How should depreciation be accounted for?

A

Depreciation should be charged to the P/L as an expense.

Whichever method is chosen - straight line, reducing balance, machine hours - the accounting entries are the same:
Dr. Depreciation expense (P/L)
Cr. accumulated depreciation

21
Q

What are the depreciation methods and what does IAS 16 prescribe?

A

The depreciation method chosen should reflect the pattern in which the asset’s economic benefits are consumed. Methods include:

  • straight line - usually used for buildings
  • reducing balance - used for cars, more heavily at start
  • machine hours - naturally for machines.

Depreciation methods should be reviewed regularly and if the pattern of consumption changes, the method should be changed to suit as under IAS 8.
A change in method is permissible only on the grounds that the new method will give a fairer view. It does not constitute as a change in policy, rather a change in estimate.

22
Q

How should revalued assets be depreciated?

A

Even if the asset has been revalued, still must depreciate through its useful life.
An increase in revaluation will increase the depreciation charge. Therefore the amount transferred to revaluation surplus during revaluation is used as the increase when the asset is depreciated.

Historical depreciation charge - revised depreciation charge = set off against revaluation surplus.

23
Q

How are impairments treated under IAS 16?

A

IAS 16 - PPE

Impairments should be treated the same as a revaluation decrease and recognised as an expense.

24
Q

What is ‘derecognition of a NCA’?

A

An asset should be removed from the SOFP when it is disposed or withdrawn from use and no further economic benefits are expected to flow from it.

A gain or loss may arise from the disposal, which is the difference between the proceeds from disposal and CV

25
Q

What is the accounting treatment to dispose an asset?

A

To dispose of an asset, must remove the asset and associated accumulated depreciation and record the gain or loss.

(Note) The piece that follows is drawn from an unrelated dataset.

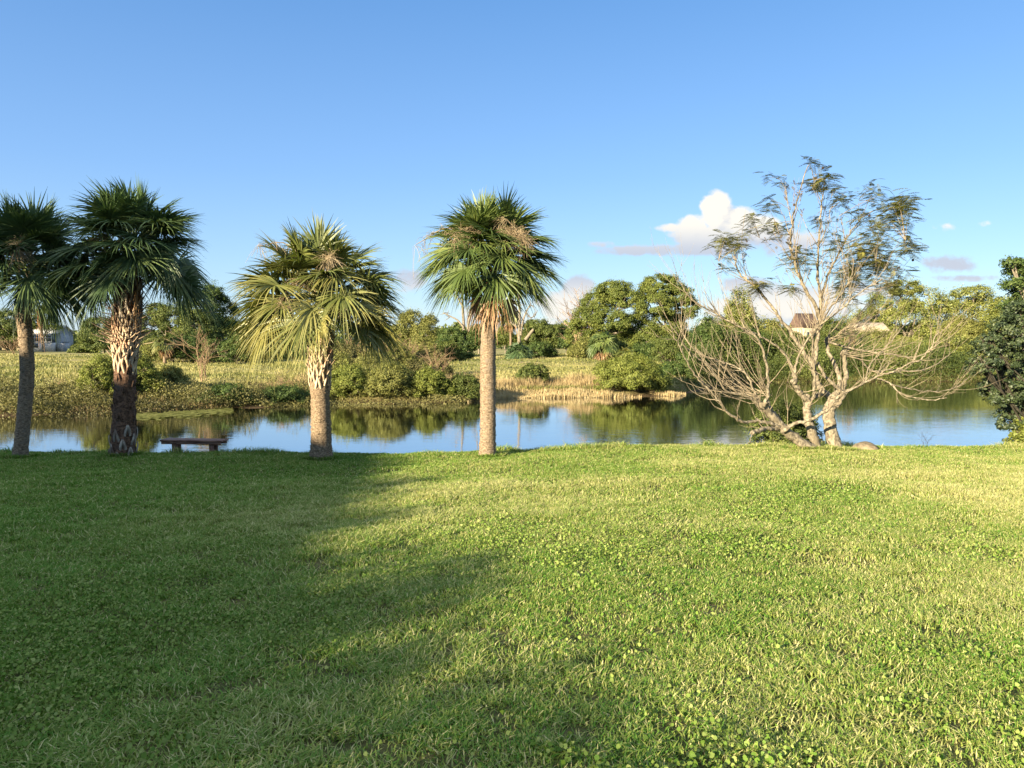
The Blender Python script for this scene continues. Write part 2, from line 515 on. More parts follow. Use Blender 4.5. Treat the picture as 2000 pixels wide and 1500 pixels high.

  1. Remove the original cost from the NCA account
    Dr. Disposals account (Cost)
    Cr. non current asset cost account (Cost)
  2. Remove the accumulated depreciation
    Dr. Accumulated depreciation (In full)
    Cr. disposals account
  3. Record the proceeds
    Dr. Cash account
    Cr. disposals

The balance on the disposals account is the loss/gain on disposals, which equals:

Proceeds - CV = loss/gain

26
Q

What disclosures are needed by IAS 16?

A

IAS 16 - PPE

Contains a number of disclosures: 
Measurement bases for arriving at cv 
Depreciation methods used 
Any commitments to acquisition of future PPE 
Methods and assumptions for revaluation
27
Q

IAS 20

A

Accounting for government grants and disclosure of government assistance

28
Q

What is the aim of IAS 20?

A

IAS 20 -Accounting for government grants and disclosure of government assistance

“Outline how to account for government grants and other government assistance. Government grants are recognised in profit or loss on a systematic basis over the period in which the entity recognised expenses for the related costs, for which the grants were intended to cover”

29
Q

What are government grants?

A

IAS 20 -Accounting for government grants and disclosure of government assistance

Governments often provide money or incentives (such as premiums or subsidies) to help companies export their goods/support local employment for example. Often found in agriculture and enterprise zones.

IAS 20 applies to all government grants and assistance.

30
Q

How do you account for government grants and assistance?

A

IAS 20 -Accounting for government grants and disclosure of government assistance

IAS 20 follows two accounting principles when accounting for government grants:

1st PRUDENCE
Where a government grant is only recognised where there is reasonable assurance that the entity will be able to comply with the grant’s conditions and that the grant is likely to be received.

2nd ACCRUALS
Where the grant is recognised over the period necessary to match costs for which the grant is intended to compensate on a systematic basis.